Os pólos espaciais de “A Menina Vitória”, de Arnaldo Santos, são a Beira Alta e o Kinaxixe, regiões opostas no plano da colonização. A Beira Alta constitui uma região da Metrópole e o Kinaxixe, de Angola. É dentro desses dois universos que se dividem as influências sobre o menino Gigi, que no fundo representam a opressão e a liberdade. Trata-se já de um contexto em que se verifica o recrudescimento da segregação espacial do negro, promovida pelo governo de Norton de Matos, a partir de 1912, e mantida até o início da guerra de libertação, que estourou em 1961.
Já Luandino Vieira determina o musseque e a Baixa como os centros espaciais nos quais circulam Vavó Xíxi e Zeca Santos.
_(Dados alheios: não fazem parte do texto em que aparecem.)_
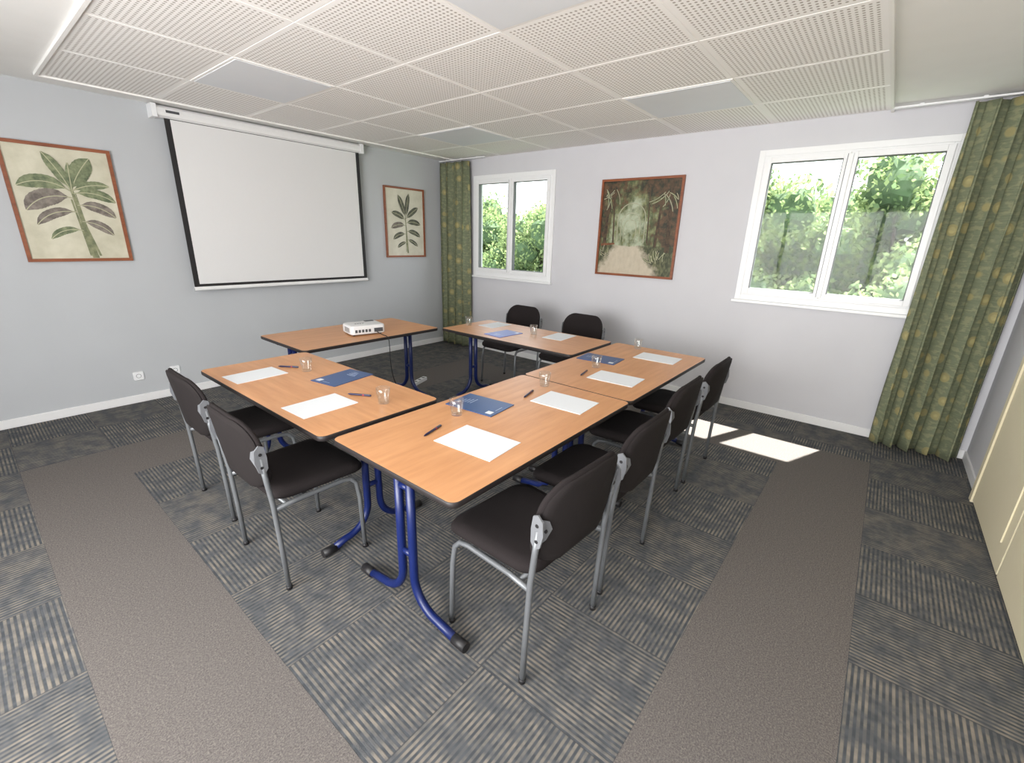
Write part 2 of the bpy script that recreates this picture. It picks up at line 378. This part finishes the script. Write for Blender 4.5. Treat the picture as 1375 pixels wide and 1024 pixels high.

Entretanto, não há uma oposição clara de valores entre um e outro, como se verifica em “Nga Muturi” e “A Menina Vitória”. Tanto o musseque como a Baixa são locais extremamente trágicos para as personagens. Empobrecidos devido à segregação espacial, que empurra os negros aos musseques, e mergulhados no contexto da luta pela independência, o conto é um relato contra a alienação que a busca desenfreada pelo estilo de vida ocidental burguês promove sobre a juventude, representada por Zeca Santos, que, desatento aos conselhos de Vavó Xíxi, não dá conta de prover a casa. Embora não sejam homogêneos, todos os espaços estão sujeitos a uma totalidade: a da dominação colonial.

3 comentários:

Mixirico disse...

juro que me esforcei pra ler desde o começo, mas chegou uma hora que tive que seguir a dica de pular ao antepenúltimo parágrafo...me cansei...história da Áfricanão é muito legal....

Elton disse...

devia ter editado o texto. mas bateu preguiça e aquela sensação de que o a análise ficaria superficial. mas vc tá certa ao cansaço. ler textos compridos no computador é um porre.

Tio Vinix disse...

então, o texto é ótimo, mas essa coisa de distanciamento que essas análises criam é muito ruim. Mas é uma mal da forma,não do conteúdo, que fique bem claro.